The Global Theatre Project

I am newly arrived in New York.  The city of my birth.  And an energy I have not lived in for over 25 years. But I am home.  I know I am home because within days I was sitting on the floor in a room of about 20 people exploring the question of our own experience and perspectives on violence against women.  Against ourselves, others. A deep and immediate conversation with strangers who were there for one reason: to tell the story. The woman holding the container flew from Columbia to be honored by the League of Professional Theatre Women.  Patricia Ariza was to receive the Gilder/Coigney International Award for her work of the past 23 years.  But for now she was practicing trust and craft.  As all of us were.  As each stood and told a story.
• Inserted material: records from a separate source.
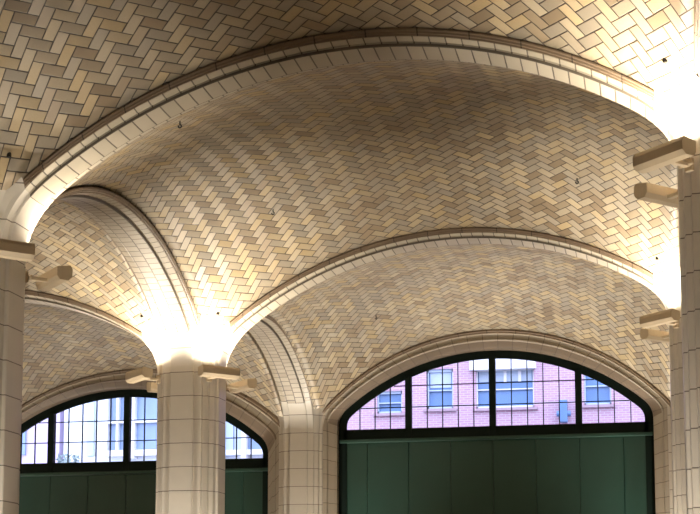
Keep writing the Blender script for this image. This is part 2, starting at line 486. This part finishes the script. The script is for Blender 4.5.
def make_window(i, name, label):
    X0 = W * (i + .5); dz = i * STEP
    root = empty(name, (X0, .05, 0)); tag(root, label, None, None, 'structure')
    I, zf = intrados(i); G, _ = intrados(i, .19)
    I = [(I[0][0], 0)] + I + [(I[-1][0], 0)]; G = [(G[0][0], 0)] + G + [(G[-1][0], 0)]
    V, F = [], []
    for a, g in zip(I, G):
        for (p, y) in ((a, 0), (g, 0), (g, .05), (((g[0]*.85+a[0]*.15), (g[1]*.85+a[1]*.15)), .16), (a, .16)): V.append((p[0], y, p[1]))
    for k in range(len(I) - 1):
        for q in range(5): F.append((k*5+q, (k+1)*5+q, (k+1)*5+(q+1) % 5, k*5+(q+1) % 5))
    mesh('frame', V, F, M_GREEN, root)
    def top(x):
        for (a, b) in zip(G, G[1:]):
            if min(a[0], b[0]) <= x <= max(a[0], b[0]) and abs(b[0]-a[0]) > 1e-6:
                return a[1] + (b[1]-a[1]) * (x-a[0]) / (b[0]-a[0])
        return 4.5 + ZC + dz
    sill = 4.43 + ZC + dz
    for mx in (-1.985, 0, 1.985):
        b = MB(); b.box(mx - .075, mx + .075, -.03, .14, sill - .3, top(mx) + .05); b.build('mullion', M_GREEN, root, .008)
    b = MB()
    for x0, x1, n in ((-1.91, -.075, 5), (.075, 1.91, 5)):
        for k in range(1, n):
            x = x0 + (x1 - x0) * k / n; b.box(x - .011, x + .011, .04, .08, sill - .02, top(x) + .02)
    for s in (-1, 1):
        for k in range(1, 4):
            x = s * (2.06 + .367 * k); b.box(x - .011, x + .011, .04, .08, sill - .02, top(x) + .02)
    for z, dx in ((sill + .51, 0), (sill + 1.02, 0)):
        xs = [x for x in [q * .02 for q in range(-190, 191)] if abs(x) < 3.47 and top(x) > z]
        if xs: b.box(xs[0], xs[-1], .045, .075, z - .011, z + .011)
    b.build('glazing_bars', M_GREEN, root)
    gp = [(x, z) for x, z in intrados(i, .17)[0]]
    gp = [(gp[0][0], sill - .05)] + gp + [(gp[-1][0], sill - .05)]
    b = MB(); b.prism(gp, .056, .062); b.build('glass_pane', M_GLASS, root)
    b = MB(); b.box(-3.55, 3.55, .0, .15, sill - .24, sill); b.build('transom', M_GREEN, root, .01)
    b = MB(); b.box(-3.64, 3.64, -.08, .12, sill - .32, sill - .245); b.build('rail', M_GREEN2, root, .01)
    # panelled infill under the rail
    xs = [-3.64, -2.98, -1.985, -.99, 0, .99, 1.985, 2.98, 3.64]
    for a, c in zip(xs, xs[1:]):
        b = MB(); b.box(a + .006, c - .006, .03, .10, .05, sill - .32); b.build('panel', M_GREEN2, root, .006)
    b = MB(); b.box(-3.64, 3.64, .09, .16, .0, sill - .3); b.build('panel_backing', M_GREEN, root)
    return root
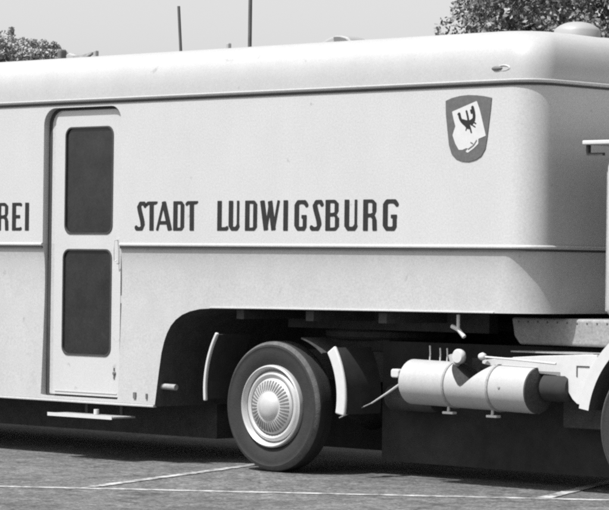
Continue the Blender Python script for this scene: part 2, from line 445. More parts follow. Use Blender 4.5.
fieldp = [cr(*p) for p in ((114,170),(236,124),(250,160),(262,205),(283,288),(246,302),(246,325),(225,345),(195,366),(185,362),(200,345),(185,345),(168,352),(150,352),(132,322),(118,282),(124,262),(132,240),(122,205))]
bm = nb(); march(bm, lambda x, z: sdf_poly(x, z, fieldp) - .002, 1.84, 2.30, 2.33, 2.82, .006, -.0075)
obj('crest_field', bm, M['white'], crest)
eag = [([(150,180),(155,205),(172,226),(192,238)], .014), ([(186,168),(192,190),(197,215),(200,240)], .010), ([(216,150),(224,180),(226,205),(212,232)], .015), ([(165,215),(200,226),(225,210)], .017),
       ([(200,230),(206,250),(212,272)], .008), ([(178,232),(190,246),(200,250)], .010), ([(208,164),(212,180)], .009), ([(222,222),(235,230)], .006), ([(150,176),(143,184)], .007), ([(218,238),(232,246)], .005), ([(188,250),(184,262)], .005)]
eag = [(chaikin([cr(*p) for p in pts]), r) for pts, r in eag]
def feag(x, z):
    d = 9
    for pts, r in eag:
        for a, b in zip(pts, pts[1:]): d = min(d, seg_sdf(x, z, a, b, r*.85))
        for q, p in enumerate(pts): d = min(d, math.hypot(x-p[0], z-p[1]) - r*(.55 if q in (0, len(pts)-1) else .8))
    return d
bm = nb(); march(bm, feag, 1.90, 2.22, 2.52, 2.76, .0045, -.0095); obj('crest_eagle', bm, M['black'], crest)
fl = [([(196,352),(225,332),(240,308)], .004), ([(208,318),(222,326)], .004)]
bm = nb()
march(bm, lambda x, z: min(seg_sdf(x, z, cr(*a), cr(*b), .004) for p, r in fl for a, b in zip(p, p[1:])), 2.0, 2.2, 2.38, 2.55, .004, -.0095)
obj('crest_mark', bm, M['shield'], crest)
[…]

A truth. And then, over the next four hours, art was made of it.  And then, the next day, shared. Patricia Ariza Patricia began this work about 23 years ago.  Collective Creativity is what she calls it.  A process which takes in all contributions.  And then funnels those contributions to make an impact on an audience, on a community.  So they can recognize themselves.  Can so deeply identify themselves in a moment or an evening, that they hunger for what the artists are giving them. Patricia focuses her work mainly on women artists and the social movement of Columbia with victims of violence and displacement.  As I sat at the awards ceremony and listened to the Consul of Columbia speak about what a heroine Patricia is for Columbia, it struck me powerfully how true her words were.  Patricia has said the same, but in her own humble way: “The important thing is not me, but what I do with the women’s movement and social movement in Colombia. I am confident that the theater serves to achieve peace.” Peace is not easily achieved.  But unless we seek it, unless we are willing to be strangers sitting in a room sharing truth and crafting it into a journey out of darkness, we may never arrive at its shores. Certainly I intend to act on Patricia’s and her colleague Carlos Satizábal’s invitation to become a part of their world.  To bring The Global Theatre Project into active conversation with their work. I envision a world of creative warriors who enter the stage prepared, as Patricia, is to guide, to listen, to witness. And am grateful I am here in New York and was in that room.